Pictures stay out. Extract the lines below from the first one through the line with "build_left_things()", both included.

**Raw data:**
——
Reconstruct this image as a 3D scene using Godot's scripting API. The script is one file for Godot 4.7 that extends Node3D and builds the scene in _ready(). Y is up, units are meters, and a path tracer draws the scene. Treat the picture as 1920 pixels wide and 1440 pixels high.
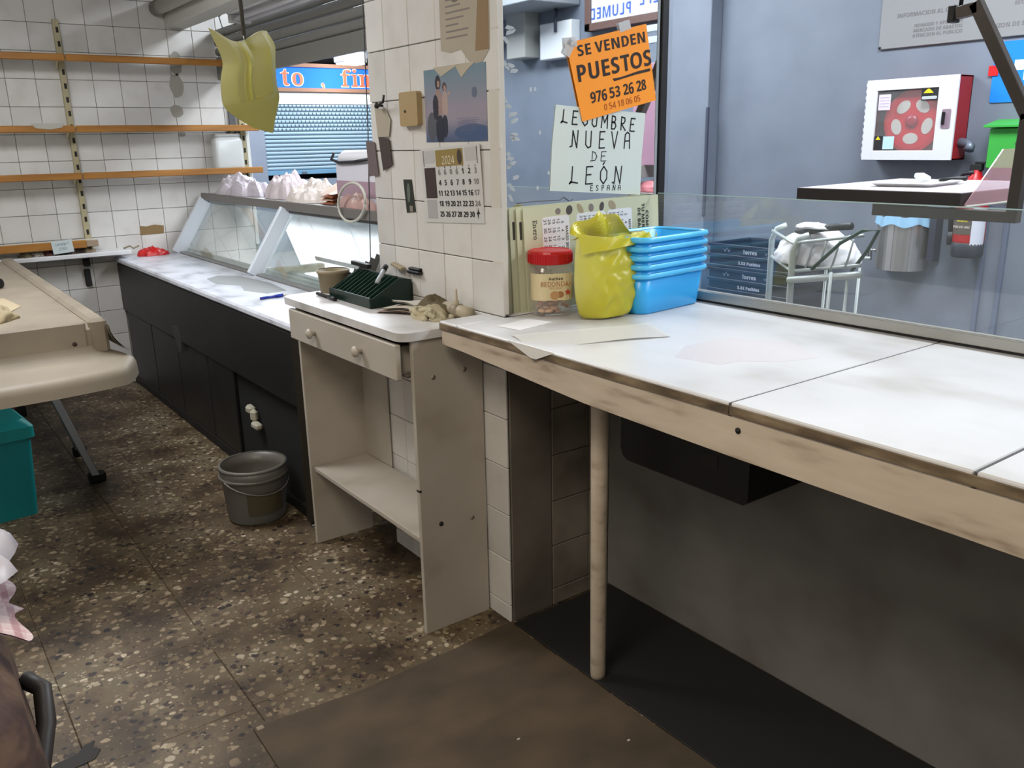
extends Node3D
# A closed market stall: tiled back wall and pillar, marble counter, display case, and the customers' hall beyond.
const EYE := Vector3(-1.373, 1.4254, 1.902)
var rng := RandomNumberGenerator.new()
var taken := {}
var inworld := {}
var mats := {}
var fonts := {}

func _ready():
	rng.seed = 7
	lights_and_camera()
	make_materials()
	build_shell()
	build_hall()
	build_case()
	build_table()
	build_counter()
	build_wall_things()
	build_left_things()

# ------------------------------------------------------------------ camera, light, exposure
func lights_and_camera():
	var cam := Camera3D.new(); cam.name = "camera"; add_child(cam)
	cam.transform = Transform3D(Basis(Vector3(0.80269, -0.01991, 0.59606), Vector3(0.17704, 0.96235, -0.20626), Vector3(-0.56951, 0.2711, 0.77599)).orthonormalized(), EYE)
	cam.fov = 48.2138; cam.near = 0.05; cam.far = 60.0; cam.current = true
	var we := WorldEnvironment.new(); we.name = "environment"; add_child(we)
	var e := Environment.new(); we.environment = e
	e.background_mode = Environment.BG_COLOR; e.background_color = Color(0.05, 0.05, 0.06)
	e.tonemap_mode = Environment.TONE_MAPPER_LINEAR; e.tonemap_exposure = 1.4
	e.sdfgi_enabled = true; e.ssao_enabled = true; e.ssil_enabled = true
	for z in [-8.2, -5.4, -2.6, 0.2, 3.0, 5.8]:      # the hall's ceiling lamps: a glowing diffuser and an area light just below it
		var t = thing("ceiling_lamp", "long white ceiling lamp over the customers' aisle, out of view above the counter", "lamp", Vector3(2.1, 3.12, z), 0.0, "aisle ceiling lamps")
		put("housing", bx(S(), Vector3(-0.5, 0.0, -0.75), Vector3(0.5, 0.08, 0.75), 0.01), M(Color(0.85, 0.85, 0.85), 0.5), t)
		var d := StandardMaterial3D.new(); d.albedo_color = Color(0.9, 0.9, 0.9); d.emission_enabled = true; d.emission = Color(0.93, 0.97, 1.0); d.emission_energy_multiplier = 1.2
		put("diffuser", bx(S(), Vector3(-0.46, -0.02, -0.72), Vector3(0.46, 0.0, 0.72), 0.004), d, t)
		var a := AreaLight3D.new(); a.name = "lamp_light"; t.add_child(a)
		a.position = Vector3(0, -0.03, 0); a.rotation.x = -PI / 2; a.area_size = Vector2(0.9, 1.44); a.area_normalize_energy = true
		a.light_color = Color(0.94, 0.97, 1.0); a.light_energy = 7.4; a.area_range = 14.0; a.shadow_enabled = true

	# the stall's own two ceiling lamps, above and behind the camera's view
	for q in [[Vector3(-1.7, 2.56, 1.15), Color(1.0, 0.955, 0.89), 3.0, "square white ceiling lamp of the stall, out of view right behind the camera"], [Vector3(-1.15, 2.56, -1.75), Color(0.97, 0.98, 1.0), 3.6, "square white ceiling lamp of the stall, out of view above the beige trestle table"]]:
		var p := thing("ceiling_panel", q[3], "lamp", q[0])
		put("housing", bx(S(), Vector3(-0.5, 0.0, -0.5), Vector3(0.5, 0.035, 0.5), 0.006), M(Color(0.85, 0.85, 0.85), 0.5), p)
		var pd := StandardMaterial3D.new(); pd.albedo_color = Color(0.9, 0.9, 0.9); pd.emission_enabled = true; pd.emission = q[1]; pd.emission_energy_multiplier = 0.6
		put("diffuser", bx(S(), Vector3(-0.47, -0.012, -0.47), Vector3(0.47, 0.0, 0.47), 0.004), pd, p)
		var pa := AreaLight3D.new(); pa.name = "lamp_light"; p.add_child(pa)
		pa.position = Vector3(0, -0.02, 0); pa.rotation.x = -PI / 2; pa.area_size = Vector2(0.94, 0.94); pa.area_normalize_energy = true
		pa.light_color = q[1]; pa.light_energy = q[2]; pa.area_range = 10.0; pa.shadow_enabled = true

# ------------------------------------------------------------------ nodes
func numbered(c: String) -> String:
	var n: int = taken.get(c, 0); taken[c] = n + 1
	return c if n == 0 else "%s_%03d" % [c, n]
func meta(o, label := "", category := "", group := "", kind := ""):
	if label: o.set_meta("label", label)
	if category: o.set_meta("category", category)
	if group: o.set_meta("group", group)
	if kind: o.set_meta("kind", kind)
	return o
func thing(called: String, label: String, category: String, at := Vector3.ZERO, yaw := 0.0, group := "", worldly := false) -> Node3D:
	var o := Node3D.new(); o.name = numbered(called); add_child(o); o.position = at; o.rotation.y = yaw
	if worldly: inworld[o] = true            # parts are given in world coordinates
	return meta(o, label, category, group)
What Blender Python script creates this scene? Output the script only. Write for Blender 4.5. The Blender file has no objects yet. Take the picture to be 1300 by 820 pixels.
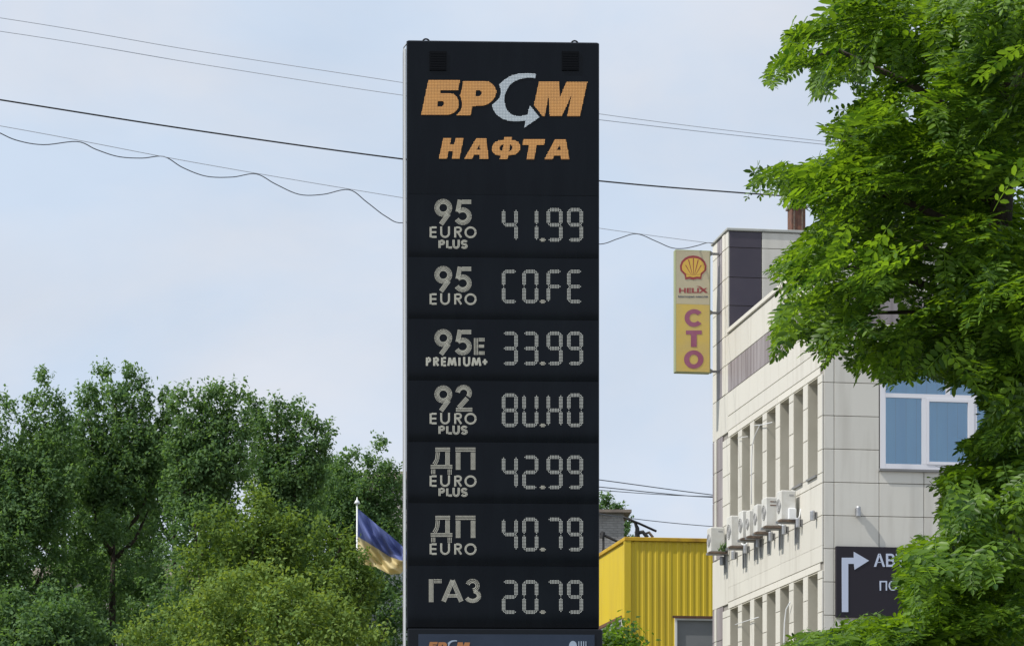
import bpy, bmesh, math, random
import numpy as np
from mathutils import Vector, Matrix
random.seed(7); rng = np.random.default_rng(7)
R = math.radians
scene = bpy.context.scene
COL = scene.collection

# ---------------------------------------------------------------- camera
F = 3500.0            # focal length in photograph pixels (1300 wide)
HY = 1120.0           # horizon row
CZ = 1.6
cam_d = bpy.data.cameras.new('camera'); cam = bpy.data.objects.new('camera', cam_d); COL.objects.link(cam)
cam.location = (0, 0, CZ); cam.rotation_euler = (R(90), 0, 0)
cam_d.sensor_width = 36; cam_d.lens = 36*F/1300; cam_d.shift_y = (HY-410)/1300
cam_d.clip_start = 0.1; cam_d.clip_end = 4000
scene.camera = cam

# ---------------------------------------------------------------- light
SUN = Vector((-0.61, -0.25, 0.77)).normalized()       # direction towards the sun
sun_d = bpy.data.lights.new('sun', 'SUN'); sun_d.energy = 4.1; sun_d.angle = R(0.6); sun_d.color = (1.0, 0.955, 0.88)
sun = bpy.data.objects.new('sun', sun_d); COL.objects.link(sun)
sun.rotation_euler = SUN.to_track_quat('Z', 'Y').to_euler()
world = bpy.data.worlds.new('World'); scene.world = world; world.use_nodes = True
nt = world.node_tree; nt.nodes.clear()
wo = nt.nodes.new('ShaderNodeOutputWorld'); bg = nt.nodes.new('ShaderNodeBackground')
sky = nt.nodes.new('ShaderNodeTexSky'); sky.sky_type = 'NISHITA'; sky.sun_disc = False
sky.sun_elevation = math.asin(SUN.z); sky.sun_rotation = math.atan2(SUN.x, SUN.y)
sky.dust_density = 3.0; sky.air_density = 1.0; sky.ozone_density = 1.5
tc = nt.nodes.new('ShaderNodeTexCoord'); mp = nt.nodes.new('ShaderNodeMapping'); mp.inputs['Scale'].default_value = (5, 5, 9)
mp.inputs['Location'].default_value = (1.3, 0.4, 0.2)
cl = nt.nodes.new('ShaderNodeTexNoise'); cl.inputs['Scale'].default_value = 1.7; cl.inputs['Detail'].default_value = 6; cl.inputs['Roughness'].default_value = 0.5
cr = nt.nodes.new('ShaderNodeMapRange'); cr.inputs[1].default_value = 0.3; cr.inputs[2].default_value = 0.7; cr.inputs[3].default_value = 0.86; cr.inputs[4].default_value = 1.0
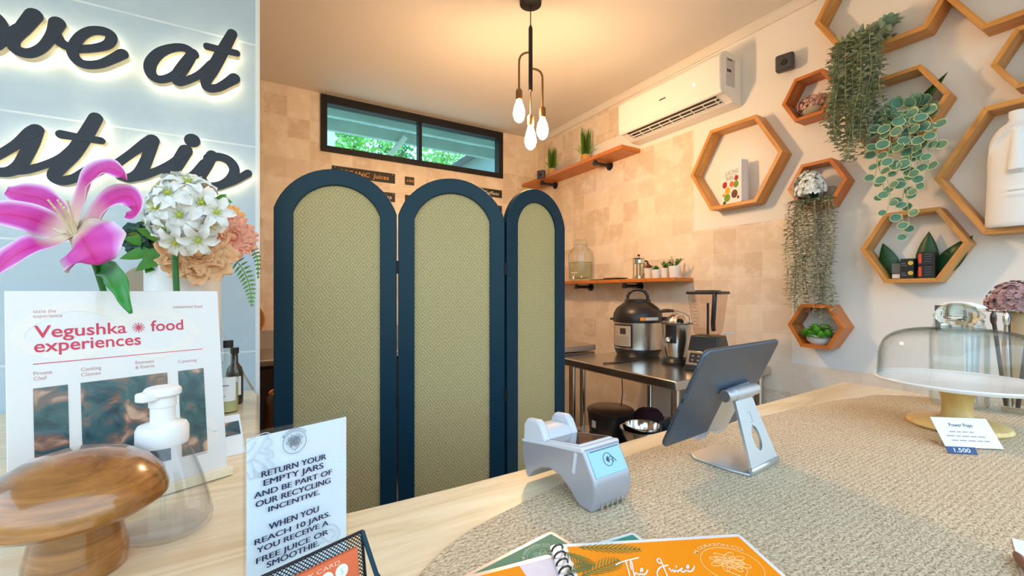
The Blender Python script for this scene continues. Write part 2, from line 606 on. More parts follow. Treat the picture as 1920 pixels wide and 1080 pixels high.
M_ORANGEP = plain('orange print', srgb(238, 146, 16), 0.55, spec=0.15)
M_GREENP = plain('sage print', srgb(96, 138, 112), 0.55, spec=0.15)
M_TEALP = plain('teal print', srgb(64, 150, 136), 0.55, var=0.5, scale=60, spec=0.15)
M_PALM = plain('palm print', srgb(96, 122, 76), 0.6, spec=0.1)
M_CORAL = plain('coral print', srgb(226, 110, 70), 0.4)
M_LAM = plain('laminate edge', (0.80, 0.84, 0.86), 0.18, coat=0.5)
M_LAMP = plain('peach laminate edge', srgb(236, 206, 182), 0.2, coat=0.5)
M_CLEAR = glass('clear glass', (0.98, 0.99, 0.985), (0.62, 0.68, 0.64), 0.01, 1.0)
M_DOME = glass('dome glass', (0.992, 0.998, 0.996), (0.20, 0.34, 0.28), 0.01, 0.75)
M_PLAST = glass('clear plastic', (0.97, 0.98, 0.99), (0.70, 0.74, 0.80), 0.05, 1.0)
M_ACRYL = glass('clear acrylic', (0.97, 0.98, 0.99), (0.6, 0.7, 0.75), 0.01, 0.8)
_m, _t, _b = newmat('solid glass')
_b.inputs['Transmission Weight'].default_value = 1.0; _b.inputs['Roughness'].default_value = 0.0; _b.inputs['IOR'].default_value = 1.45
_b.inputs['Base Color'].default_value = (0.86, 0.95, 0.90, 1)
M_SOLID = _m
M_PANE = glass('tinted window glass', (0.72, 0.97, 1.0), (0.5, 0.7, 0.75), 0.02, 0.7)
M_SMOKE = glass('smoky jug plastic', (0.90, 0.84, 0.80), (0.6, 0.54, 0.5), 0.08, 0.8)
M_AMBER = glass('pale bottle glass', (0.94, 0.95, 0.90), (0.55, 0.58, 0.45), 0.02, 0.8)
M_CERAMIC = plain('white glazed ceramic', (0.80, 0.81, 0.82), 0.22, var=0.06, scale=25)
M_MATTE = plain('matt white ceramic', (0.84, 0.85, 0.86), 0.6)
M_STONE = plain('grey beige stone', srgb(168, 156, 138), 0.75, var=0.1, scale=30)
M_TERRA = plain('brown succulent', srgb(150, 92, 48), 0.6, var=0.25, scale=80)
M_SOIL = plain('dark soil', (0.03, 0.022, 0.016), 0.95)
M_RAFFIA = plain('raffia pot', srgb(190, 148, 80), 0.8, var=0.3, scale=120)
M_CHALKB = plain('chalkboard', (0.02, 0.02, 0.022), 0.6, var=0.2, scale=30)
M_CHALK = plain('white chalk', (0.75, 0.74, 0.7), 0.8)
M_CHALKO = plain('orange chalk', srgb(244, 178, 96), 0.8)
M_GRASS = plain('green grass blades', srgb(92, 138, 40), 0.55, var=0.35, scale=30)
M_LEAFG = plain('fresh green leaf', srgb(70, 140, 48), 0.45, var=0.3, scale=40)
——
**Full answer:**
Reconstruct this image as a 3D scene using Godot's scripting API. The script is one file for Godot 4.7 that extends Node3D and builds the scene in _ready(). Y is up, units are meters, and a path tracer draws the scene. Treat the picture as 1920 pixels wide and 1440 pixels high.
extends Node3D
# A closed market stall: tiled back wall and pillar, marble counter, display case, and the customers' hall beyond.
const EYE := Vector3(-1.373, 1.4254, 1.902)
var rng := RandomNumberGenerator.new()
var taken := {}
var inworld := {}
var mats := {}
var fonts := {}

func _ready():
	rng.seed = 7
	lights_and_camera()
	make_materials()
	build_shell()
	build_hall()
	build_case()
	build_table()
	build_counter()
	build_wall_things()
	build_left_things()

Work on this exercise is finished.